Ce choix s'inspire de divers précédents : un décret loi du 12 novembre 1938 relatif aux marchés publics 15 ( * ) , qui est toutefois antérieur au partage des domaines de la loi et du règlement opéré par la Constitution de 1958 , et l'ordonnance n° 2005-649 du 6 juin 2005 relative aux marchés passés par certaines personnes publiques ou privées non soumises au code des marchés publics, qui n'a pas encore été ratifiée.
Il est guidé par un objectif compréhensible de souplesse et de rapidité . L'exemple du code des marchés publics, qui ne cesse d'être modifié quand il n'est pas entièrement réécrit, témoigne de la difficulté de définir des règles satisfaisant aux exigences du droit communautaire.
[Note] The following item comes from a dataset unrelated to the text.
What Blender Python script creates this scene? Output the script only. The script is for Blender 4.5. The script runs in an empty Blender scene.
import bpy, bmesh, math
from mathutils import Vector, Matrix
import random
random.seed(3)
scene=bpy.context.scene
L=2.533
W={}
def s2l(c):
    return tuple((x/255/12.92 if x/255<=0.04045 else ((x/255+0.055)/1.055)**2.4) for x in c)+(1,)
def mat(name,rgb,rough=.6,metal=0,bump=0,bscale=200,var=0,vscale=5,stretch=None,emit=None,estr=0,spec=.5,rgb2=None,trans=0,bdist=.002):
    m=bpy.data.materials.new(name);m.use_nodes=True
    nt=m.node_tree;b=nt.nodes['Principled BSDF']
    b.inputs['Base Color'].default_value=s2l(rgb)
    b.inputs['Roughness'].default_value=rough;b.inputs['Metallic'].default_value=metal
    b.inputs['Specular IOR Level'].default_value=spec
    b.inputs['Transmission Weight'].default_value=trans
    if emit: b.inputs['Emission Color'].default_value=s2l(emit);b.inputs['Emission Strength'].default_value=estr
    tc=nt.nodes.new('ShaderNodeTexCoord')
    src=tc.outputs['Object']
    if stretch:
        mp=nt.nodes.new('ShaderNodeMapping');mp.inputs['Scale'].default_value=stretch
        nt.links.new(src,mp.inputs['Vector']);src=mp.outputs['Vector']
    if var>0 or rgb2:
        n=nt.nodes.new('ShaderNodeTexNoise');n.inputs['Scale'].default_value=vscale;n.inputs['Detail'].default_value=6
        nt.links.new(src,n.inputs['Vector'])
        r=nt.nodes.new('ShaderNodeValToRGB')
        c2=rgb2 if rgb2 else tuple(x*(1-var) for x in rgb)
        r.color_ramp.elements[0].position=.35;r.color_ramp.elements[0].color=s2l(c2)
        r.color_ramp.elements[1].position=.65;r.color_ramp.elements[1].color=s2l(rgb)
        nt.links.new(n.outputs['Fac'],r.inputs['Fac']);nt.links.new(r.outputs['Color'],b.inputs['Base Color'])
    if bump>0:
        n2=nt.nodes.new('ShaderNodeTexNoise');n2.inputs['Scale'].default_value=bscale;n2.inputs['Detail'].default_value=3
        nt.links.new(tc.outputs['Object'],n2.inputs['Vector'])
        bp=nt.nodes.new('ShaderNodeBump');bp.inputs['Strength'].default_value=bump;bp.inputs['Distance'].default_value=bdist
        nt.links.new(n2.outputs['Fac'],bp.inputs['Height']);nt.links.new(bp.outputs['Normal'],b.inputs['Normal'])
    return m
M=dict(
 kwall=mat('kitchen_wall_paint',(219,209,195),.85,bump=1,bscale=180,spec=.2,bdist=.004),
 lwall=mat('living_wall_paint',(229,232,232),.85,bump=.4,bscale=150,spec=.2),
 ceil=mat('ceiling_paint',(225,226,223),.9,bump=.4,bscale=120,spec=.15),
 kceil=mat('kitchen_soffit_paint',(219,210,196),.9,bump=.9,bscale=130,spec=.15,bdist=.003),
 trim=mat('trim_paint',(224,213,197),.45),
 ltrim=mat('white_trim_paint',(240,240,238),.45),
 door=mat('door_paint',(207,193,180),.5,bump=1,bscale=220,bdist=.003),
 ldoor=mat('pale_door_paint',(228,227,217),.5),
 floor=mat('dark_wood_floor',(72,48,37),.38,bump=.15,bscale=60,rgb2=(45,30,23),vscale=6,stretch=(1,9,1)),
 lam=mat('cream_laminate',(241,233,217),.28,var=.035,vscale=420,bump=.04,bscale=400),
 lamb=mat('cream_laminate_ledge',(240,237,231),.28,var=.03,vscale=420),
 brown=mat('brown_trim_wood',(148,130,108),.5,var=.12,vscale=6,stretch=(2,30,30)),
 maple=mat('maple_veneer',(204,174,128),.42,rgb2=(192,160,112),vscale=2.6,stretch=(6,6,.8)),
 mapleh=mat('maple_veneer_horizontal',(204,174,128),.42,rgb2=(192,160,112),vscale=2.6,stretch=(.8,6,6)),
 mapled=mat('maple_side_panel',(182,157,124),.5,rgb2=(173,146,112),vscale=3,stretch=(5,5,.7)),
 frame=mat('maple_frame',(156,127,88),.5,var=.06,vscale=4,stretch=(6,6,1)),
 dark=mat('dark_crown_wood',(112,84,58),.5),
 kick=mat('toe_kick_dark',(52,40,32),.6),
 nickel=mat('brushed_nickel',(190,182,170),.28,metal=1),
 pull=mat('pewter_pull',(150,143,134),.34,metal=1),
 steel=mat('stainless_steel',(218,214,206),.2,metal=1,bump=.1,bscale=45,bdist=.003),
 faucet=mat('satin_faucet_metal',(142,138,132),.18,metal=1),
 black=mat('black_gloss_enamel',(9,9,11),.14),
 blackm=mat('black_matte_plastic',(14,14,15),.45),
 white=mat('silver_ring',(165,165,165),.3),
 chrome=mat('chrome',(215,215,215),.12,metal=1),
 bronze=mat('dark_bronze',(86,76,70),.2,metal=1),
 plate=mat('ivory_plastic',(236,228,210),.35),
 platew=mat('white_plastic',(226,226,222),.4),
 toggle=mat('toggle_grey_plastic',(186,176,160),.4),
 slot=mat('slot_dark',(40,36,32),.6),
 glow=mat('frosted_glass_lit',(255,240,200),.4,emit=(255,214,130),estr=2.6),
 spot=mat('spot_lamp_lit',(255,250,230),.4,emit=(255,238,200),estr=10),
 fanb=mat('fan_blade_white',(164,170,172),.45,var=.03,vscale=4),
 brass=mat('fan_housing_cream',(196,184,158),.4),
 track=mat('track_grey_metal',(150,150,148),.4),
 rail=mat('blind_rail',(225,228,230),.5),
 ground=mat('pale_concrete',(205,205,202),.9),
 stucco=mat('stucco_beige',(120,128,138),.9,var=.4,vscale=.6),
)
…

A cet égard, si le dépôt du présent projet de loi a suffi pour obtenir de la Commission européenne qu'elle suspende l'action en manquement qu'elle avait introduite devant la Cour de justice des Communautés européennes contre le régime français des conventions d'aménagement, celle-ci doit encore examiner les modalités concrètes de publicité et de mise en concurrence de ces contrats avant d'abandonner définitivement son recours. Les incertitudes entourant la qualification des concessions d'aménagement complique leur élaboration. Dans ces conditions, les règles que l'on pourrait dès à présent fixer dans la loi risqueraient d'être contestées par la Commission européenne et de devoir être modifiées peu après leur adoption.
Votre commission des Lois a décidé de vous soumettre un amendement ayant pour objet de proposer des règles de publicité et de mise en concurrence pour la passation des concessions d'aménagement. Son objectif est d'obtenir a minima du Gouvernement qu'il indique précisément en séance publique la procédure qu'il envisage de retenir . Les élus locaux pourront ainsi s'en inspirer et entreprendre, dès la promulgation de la loi, les opérations d'aménagement dont notre pays a grand besoin, tant il est vrai qu'il est aujourd'hui nécessaire de mettre en oeuvre une relance de l'investissement.
Il n'en demeure pas moins, comme le soulignait notre collègue M. Pierre Jarlier dans son rapport pour avis au nom de votre commission des Lois sur la loi n° 2001-1168 du 11 décembre 2001 portant mesures urgentes de réforme à caractère financier, que : « L'un des aspects les plus importants d'une véritable réforme de la commande publique eût été le reclassement des règles entre les principes fondamentaux, qui sont du ressort de la loi , les mécanismes d'application d'ordre public, qui relèvent du décret , et les règles supplétives, qui peuvent trouver place dans de simples recommandations .
« La réforme du code des marchés publics, comme l'a montré le projet de loi déposé en 1997 par le Gouvernement de M. Alain Juppé, était l'occasion de donner une valeur législative aux principes qui gouvernent l'achat public par l'Etat et ses établissements publics, par parallélisme avec ce qui était constitutionnellement nécessaire pour les marchés des collectivités territoriales 16 ( * ) . »
En outre, votre rapporteur se propose d'interroger le Gouvernement en séance publique sur les règles de publicité et de mise en concurrence qu'il envisage d'imposer par décret aux aménageurs privés pour la passation de leurs contrats d'études, de travaux et de maîtrise d'oeuvre .
* 13 Conseil d'Etat, 14 mai 1971, Fasquelle.
* 14 Conseil d'Etat, 29 avril 1981, Ordre des architectes.
* 15 Dans un arrêt du 5 mars 2003, Ordre des avocats à la cour d'appel de Paris, le Conseil d'Etat a ainsi constaté que le Premier ministre tenait des dispositions du décret-loi du 12 novembre 1938 compétence pour étendre aux collectivités locales les règles nouvelles qu'il édictait pour les marchés publics de l'Etat.
* 16 Avis n° 338 (Sénat, 2000-2001), pages 21 et 22.